From what I've seen over the years, 70's-80's is all you need and a lot of time, you don't even need that much.   75psi will cover your hindend to 8000 rpm on a properly spec'd combination.

[oldiron.fe]

   wix 51515r rated flow 28 gpm nitrile gasket 300 degree operating temp-- up to 500..burst psi the case is chunky / steel tube center/ anti-drain back valve only one for oldiron building/race fe since early 60s oem iron hirise head/block 10.5 pump gas 670hp  iron hp coming!

[WConley]

Im just looking for personal stories just like these as I think it does relate to the thread , not trying to hijack it Bill , Just learning a few things myself. Ive always kept mine in the 70s-80s but have been considering going higher the next time around just out of knowledge ive gained over the years with other things.
I havnt dealt with them until now but it would seem that this system in the 427 was a big advantage over its FE brethren and seems overlooked or atleast not spot lighted...

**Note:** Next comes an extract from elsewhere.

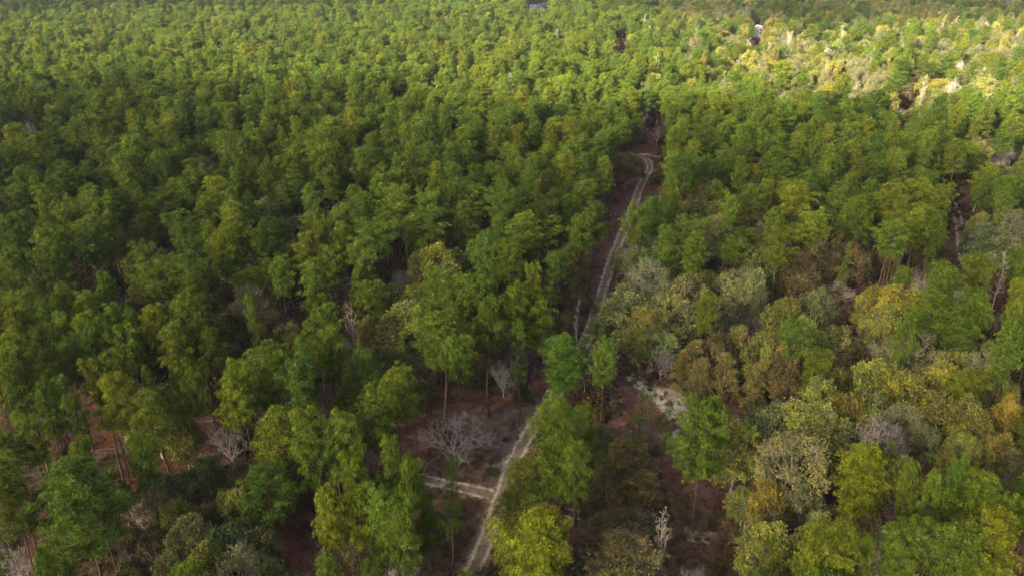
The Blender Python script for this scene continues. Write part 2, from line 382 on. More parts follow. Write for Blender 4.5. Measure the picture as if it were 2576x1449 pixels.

From what I've seen over the years, 70's-80's is all you need and a lot of time, you don't even need that much.   75psi will cover your hindend to 8000 rpm on a properly spec'd combination.

From the engine design side, I agree with this.  Bearings create their own film pressure.  You just need a full oil supply at slightly above zero psi to let them do their thing.  What the excess pressure does is create leakage flow out the sides.  This carries away heat - very important at high loads!  The engine builder guys will tell you that side clearance is important.  This is the reason.

If you don't believe me, Google Reynolds Equation and journal bearing lubrication.  If you can get through that, you're a hero!  The upshot is that a journal bearing pulls oil into a "wedge" area of high pressure (can be > 3000 psi in an engine).

[Barry_R]

Side clearance is a really obscure topic - or so it seems.  I have run some really tight (.007) without apparent ill effect.  Race applications with piston guided rods have run at over .125.  One guy I respect likes about four times the bearing clearance as a minimum.